The entrance to the Matyushin Strait has Cape Saulen on the south side, and Silver Cape, 1885 feet high, on the north. On both sides of the strait the mountains rise in a series of lofty peaks, covered with snow, and with glaciers resting on their sides. Through this mountainous region the deep and narrow channel called the Matyushin Shar winds from the Barentsz to the Kara Sea. It is nowhere two miles across, and in some places contracts to a quarter of a mile, and the winding of the strait gives the appearance of passing through a succession of lakes surrounded by lofty mountains and overhanging precipices, while many glaciers pour down the mountain sides almost to the water’s edge. At the eastern end there is a deep inlet on the northern side. Throughout this region the raised terraces give evidence of the land having been upheaved to a height of from 500 to 600 feet. The eastern coast of Novaya Zemlya is comparatively low and barren. It has many bays and harbours and all the promontories terminate in steep cliffs. The beautiful little grass, Pleuropogon Sabinii, which is found in Franz Josef Land, but is very rare in other parts of the Arctic regions, grows in profusion in Novaya Zemlya and was found by Colonel Feilden at Belusha Bay of South Goose Land, in Nameless Bay, and in the valleys on both sides of the Matyushin Strait.

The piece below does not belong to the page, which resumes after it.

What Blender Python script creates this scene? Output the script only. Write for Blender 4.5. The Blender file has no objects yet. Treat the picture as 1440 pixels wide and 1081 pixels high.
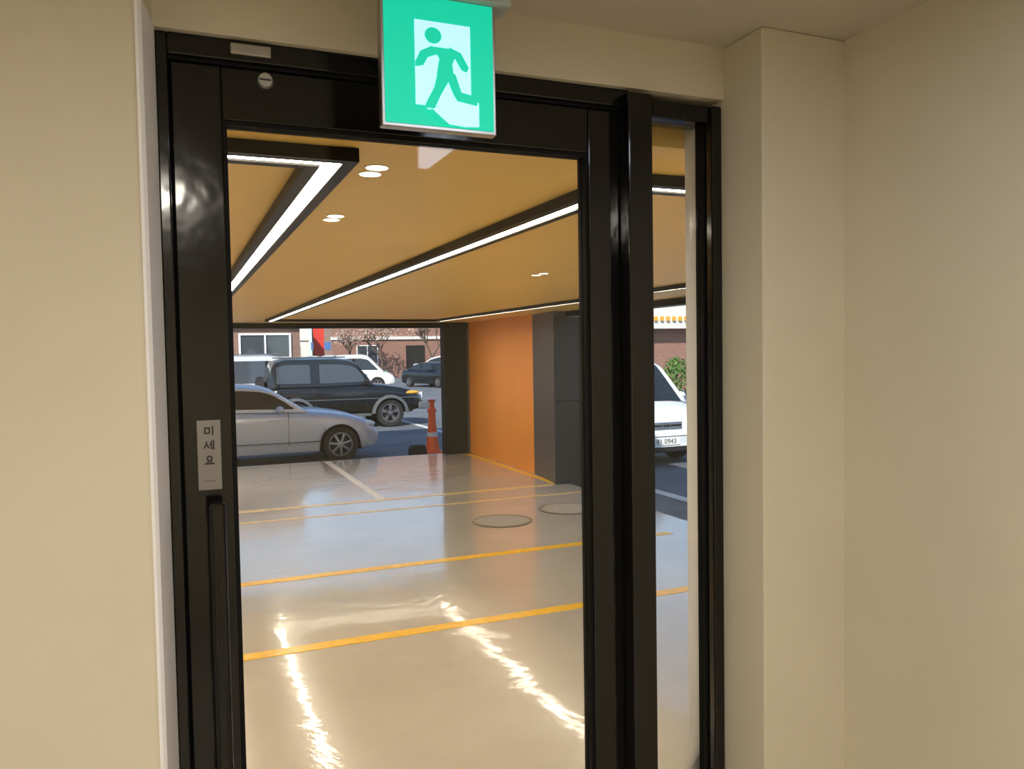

The west coast of Lutke Land forms a succession of large indentations, and there are glaciers at the head of almost every bay, winding between the mountain ranges. Beyond Admiralty Peninsula the coast trends more to the east, and at Cape Nassau, in 76° 20′ N., it turns almost due east. Here many glaciers extend along the coast, and the hills appear to be from 1000 to 2000 feet in height. Off the northern coast are the two Orange Islands, each about half a mile long, with precipitous sides and flat summits about a hundred feet above the sea. The eastern shores of Barentsz and Lutke Lands are low and barren.

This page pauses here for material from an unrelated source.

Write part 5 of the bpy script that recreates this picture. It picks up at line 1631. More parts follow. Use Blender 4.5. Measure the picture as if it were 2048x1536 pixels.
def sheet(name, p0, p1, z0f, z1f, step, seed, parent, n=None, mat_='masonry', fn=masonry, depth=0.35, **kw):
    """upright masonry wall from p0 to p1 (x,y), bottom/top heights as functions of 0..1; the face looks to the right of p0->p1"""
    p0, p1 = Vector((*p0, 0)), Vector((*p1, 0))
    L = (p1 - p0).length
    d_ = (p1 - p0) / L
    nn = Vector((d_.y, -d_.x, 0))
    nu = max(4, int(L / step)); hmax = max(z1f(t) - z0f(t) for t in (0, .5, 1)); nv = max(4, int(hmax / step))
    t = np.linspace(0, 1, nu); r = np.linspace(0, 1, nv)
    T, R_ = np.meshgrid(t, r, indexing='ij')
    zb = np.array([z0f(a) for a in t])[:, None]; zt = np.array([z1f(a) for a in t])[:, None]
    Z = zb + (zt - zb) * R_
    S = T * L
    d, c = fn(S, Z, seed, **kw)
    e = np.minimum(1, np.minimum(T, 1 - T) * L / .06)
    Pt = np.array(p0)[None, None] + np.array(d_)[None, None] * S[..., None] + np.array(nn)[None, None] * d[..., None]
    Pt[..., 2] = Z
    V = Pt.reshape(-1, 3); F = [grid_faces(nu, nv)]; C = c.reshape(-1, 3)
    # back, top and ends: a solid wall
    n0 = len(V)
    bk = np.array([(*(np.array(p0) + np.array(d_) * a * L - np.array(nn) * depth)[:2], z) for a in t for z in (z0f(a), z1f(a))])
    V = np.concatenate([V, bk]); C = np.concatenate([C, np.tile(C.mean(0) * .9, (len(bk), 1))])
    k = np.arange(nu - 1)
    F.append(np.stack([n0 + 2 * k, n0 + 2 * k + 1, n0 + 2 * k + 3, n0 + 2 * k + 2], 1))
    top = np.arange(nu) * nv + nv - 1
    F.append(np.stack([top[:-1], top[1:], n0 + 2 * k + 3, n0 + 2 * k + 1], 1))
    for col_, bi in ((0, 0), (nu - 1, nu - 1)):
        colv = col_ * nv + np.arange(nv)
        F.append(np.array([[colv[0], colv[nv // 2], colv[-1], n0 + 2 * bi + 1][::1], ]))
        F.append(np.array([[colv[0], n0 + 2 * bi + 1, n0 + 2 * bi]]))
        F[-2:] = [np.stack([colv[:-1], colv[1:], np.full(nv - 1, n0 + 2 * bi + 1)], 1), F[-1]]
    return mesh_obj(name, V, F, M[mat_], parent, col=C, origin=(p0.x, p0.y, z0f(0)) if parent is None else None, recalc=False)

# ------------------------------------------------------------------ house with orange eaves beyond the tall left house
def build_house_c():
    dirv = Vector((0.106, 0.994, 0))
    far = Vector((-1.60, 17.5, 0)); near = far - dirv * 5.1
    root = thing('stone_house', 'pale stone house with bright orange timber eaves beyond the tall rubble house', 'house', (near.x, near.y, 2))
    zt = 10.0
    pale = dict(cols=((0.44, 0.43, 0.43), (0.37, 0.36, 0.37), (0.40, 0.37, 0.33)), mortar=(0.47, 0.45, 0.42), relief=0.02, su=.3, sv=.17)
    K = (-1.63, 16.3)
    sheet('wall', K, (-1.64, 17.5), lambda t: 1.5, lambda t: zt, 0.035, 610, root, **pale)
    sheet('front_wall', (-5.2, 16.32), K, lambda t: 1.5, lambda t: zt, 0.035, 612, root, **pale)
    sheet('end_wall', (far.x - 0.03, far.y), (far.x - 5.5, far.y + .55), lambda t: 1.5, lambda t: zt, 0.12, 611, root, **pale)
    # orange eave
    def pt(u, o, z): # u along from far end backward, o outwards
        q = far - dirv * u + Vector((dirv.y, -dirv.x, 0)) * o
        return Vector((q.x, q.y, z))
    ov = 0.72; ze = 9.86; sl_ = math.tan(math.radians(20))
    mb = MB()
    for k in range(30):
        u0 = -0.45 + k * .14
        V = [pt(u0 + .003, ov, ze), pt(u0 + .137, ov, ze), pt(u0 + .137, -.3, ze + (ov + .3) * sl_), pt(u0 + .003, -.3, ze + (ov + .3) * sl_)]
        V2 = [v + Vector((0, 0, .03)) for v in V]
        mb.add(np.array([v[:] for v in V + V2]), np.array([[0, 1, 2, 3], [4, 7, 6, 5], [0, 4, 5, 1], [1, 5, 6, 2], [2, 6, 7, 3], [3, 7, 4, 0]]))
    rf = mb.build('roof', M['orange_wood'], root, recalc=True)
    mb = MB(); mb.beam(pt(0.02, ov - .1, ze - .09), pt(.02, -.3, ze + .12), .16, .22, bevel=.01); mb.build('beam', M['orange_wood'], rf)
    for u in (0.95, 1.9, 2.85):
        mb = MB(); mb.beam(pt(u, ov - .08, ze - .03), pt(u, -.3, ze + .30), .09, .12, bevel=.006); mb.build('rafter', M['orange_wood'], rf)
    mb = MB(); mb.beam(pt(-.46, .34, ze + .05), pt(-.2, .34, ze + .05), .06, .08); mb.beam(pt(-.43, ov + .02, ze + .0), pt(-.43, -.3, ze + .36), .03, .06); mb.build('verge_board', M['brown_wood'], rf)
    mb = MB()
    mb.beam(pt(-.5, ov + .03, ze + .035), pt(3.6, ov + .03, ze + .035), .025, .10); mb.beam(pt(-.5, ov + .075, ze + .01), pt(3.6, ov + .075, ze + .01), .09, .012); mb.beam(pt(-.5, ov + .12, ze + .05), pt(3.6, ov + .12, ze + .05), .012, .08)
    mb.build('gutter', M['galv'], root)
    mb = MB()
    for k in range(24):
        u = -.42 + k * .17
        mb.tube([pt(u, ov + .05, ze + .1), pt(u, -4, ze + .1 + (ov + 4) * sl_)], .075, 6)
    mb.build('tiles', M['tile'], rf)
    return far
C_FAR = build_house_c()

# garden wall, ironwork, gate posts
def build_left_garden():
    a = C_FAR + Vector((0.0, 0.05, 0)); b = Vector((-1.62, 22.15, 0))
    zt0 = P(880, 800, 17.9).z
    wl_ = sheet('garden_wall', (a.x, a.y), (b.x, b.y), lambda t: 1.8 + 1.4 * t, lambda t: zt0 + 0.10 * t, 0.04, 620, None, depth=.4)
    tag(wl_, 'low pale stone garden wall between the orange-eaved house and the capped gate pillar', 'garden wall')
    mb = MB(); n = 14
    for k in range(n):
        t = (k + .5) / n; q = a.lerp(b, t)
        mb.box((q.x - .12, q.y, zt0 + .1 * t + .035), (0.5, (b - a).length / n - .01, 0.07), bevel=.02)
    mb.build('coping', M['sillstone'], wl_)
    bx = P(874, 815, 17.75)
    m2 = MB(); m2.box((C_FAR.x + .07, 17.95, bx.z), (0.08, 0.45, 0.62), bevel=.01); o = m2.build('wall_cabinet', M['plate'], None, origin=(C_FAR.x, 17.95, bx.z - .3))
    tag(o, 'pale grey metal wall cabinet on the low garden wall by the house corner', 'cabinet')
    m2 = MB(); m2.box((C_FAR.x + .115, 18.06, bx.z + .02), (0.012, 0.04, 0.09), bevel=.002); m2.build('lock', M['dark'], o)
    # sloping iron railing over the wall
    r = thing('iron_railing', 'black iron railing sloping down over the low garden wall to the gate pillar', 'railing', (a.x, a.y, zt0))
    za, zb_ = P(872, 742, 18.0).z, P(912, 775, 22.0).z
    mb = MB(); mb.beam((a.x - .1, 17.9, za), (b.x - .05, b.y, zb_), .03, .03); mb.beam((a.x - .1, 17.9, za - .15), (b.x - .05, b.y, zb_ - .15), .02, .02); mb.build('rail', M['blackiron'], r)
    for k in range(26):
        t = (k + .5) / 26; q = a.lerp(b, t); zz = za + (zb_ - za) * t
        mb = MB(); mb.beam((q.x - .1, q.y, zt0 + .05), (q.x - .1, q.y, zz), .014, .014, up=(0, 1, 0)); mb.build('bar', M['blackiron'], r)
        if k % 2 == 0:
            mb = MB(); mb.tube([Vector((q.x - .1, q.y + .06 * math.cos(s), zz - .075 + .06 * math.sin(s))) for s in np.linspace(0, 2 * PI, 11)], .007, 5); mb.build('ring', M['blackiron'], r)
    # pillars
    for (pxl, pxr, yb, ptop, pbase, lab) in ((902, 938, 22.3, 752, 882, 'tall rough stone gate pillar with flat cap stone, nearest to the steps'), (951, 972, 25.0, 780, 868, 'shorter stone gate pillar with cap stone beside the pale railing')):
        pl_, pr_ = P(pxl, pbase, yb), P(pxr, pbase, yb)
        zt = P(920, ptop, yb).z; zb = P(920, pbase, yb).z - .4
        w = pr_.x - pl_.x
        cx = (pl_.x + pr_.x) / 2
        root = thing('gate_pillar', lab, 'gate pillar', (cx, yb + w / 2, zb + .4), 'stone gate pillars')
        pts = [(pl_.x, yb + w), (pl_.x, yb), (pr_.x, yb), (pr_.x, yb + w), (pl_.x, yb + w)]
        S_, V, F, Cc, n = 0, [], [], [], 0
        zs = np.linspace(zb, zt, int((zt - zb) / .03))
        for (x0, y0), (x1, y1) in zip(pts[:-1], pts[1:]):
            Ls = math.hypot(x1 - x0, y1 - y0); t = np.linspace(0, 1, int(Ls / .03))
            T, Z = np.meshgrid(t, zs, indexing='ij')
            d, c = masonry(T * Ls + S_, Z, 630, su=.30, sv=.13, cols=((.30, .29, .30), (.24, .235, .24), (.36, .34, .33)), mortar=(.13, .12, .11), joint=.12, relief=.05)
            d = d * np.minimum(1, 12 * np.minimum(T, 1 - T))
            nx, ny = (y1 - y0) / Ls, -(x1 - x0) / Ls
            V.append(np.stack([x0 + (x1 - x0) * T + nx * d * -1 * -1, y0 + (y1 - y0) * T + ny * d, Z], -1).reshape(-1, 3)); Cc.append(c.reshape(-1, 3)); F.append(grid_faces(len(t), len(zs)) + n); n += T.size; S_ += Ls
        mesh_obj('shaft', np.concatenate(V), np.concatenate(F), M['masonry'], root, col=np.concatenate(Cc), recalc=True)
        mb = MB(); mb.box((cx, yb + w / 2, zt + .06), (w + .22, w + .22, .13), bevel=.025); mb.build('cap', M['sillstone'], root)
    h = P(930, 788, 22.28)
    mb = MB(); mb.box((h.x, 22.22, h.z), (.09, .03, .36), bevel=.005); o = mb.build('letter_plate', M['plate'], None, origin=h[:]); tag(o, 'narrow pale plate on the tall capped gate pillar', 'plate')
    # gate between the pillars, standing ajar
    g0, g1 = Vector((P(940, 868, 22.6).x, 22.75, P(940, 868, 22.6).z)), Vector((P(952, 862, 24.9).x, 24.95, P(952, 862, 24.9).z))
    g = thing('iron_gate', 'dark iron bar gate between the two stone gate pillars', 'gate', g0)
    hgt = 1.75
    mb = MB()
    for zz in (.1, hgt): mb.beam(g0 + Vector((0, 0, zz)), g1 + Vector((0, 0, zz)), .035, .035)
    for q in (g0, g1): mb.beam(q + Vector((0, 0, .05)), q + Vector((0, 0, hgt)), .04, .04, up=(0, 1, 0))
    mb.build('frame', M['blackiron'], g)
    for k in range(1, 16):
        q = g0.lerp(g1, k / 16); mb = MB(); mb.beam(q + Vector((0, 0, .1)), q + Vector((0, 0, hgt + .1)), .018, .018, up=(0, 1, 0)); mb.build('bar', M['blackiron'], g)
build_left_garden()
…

The first circumnavigation of Novaya Zemlya is attributed to a pilot named Loshkin in 1760, and eight years afterwards Lieutenant Rosmyssloff wintered in the Matyushin Shar and made a survey. From 1821 to 1824 Admiral Lutke made an admirable survey of the whole west coast of Novaya Zemlya during four summers. Subsequently the pilot Zinvolka made several exploring voyages, in one of which he was accompanied by Professor Baer[105], who made large botanical and zoological collections. Zinvolka’s last voyage was in 1838, when he died during the winter in Cross Bay.

The Russians also made expeditions to Spitsbergen. Their plan was to form a depôt in Bell Sound, and Lieutenant Nemtinoff built five houses there in 1764, where stores were landed. In May 1765 Captain Vassili Tchitschakoff sailed from Archangel in command of three small vessels, did battle with the ice during two months, but could never get further north than 80° 26′. He returned to Archangel, and was sent to make another attempt in the following year. He reached a latitude of 80° 30′ and then gave it up. The Russians had passed two winters in Bell Sound, in charge of the stores.

The praise which Baron Wrangell bestows on the gallant Russian officers and sailors, who faced and overcame hardships and dangers of no ordinary kind, and did such splendid exploring work during more than two centuries, is justly their due. It is satisfactory to reflect that the Arctic discoveries of the Russians led to no barren results. They were the direct causes of the establishment of a lucrative fur trade, and of an equally flourishing trade in fossil ivory. Such have been the almost inevitable results of Arctic enterprises, which enrich communities while they confer great benefits on science.

CHAPTER XXI
THE BRITISH WHALE FISHERY AND THE SCORESBYS

A history of polar discovery would be incomplete without some notice of the whaling trade in the Spitsbergen Seas and in Davis Strait, for scientific observations were taken by some of the whaling captains, and many discoveries were made. Their duties, of course, obliged them to give the first place to the work on which they were employed. Sir Martin Conway puts it very well when he says of Scoresby that “he never neglected business in the cause of science, but was always mindful of science when business permitted.”